Aussie legend Peggy Hyde (Margaret Moorhouse's racing alias)

The first woman in the world to be given her open race licence - raced against the greatest of 70's motorcycle road racing, and kept right on racing for the sheer joy of it her entire life. Not only crossing finish lines, but barriers of sexism - Australia's First Lady of Motorcycle racing, Peggy Hyde.

The following comes from a 2017 interview with The Senior;

"... I had extreme difficulty obtaining the unrestricted licence I needed to race bikes bigger than 250cc."

“In the end, my unrestricted licence was granted by the national, not the state, body with an apology because of my race record – a sweet moment indeed.”

Margaret said she had no idea she had become the first woman in the world to be granted an unrestricted racing licence.

Talking about motorbikes she again becomes Peggy Hyde.

She won her first big race on Phillip Island in 1970 on an enormous Kawasaki Triple Mach111 500cc bike, often called “the widowmaker”.

For a time the Mach111 was the most powerful production motorcycle in the world, and it was an event celebrated in the delighted, if incredulous, headline in the Melbourne Herald, “Girl beats 90 men”.

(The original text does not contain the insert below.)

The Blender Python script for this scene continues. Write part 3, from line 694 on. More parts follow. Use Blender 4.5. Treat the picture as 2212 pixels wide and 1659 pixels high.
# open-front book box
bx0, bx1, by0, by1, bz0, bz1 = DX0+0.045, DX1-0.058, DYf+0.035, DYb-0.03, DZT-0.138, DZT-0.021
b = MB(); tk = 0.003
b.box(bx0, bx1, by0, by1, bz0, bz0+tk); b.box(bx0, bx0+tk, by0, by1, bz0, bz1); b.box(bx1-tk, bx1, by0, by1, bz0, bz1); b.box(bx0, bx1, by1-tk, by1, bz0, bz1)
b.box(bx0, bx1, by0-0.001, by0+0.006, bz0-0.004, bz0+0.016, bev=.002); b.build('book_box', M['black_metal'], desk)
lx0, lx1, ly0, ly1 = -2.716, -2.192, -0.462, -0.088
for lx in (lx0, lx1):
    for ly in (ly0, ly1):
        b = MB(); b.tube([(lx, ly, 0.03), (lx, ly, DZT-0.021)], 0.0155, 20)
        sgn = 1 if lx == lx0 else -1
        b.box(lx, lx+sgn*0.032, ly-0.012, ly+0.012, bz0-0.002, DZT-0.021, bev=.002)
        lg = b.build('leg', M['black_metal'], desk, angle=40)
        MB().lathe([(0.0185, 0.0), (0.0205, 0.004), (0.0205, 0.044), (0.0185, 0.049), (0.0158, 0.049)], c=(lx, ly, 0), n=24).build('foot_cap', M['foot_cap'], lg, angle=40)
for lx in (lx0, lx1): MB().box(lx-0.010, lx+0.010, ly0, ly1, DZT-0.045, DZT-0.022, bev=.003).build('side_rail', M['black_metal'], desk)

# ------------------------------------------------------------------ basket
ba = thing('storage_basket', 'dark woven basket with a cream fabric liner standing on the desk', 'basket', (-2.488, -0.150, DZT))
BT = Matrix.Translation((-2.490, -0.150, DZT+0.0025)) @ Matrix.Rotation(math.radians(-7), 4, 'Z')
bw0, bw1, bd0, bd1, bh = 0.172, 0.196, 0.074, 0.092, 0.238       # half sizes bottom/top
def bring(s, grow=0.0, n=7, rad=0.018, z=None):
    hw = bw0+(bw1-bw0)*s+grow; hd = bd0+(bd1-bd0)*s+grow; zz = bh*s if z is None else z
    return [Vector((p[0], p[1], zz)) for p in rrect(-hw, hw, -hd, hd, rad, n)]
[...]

Another special memory is of a five-circuit production race at Calder in 1970.

“I was riding a Mach111. I love that huge bike, and I was out in front on the second circuit, flying, going for it, and not really noticing anything except out of the corner of my eye I saw colour on the grass.

“I didn’t realise it, but colleagues had come off their bikes trying to catch me. I was riding for the sheer joy of riding, and I broke a lap record by two seconds.

“Afterwards, I heard someone say, ‘That’s a woman’. That was magic, and also vindication.”

While her successes on the racetrack led to her being lauded by the press, Margaret said she has always felt dogged by the frequent comments that she rode like a man.

“I always felt I had an innate understanding of the machine, it was as simple as that. I loved the sport and still do. The fact that I am a woman is immaterial.”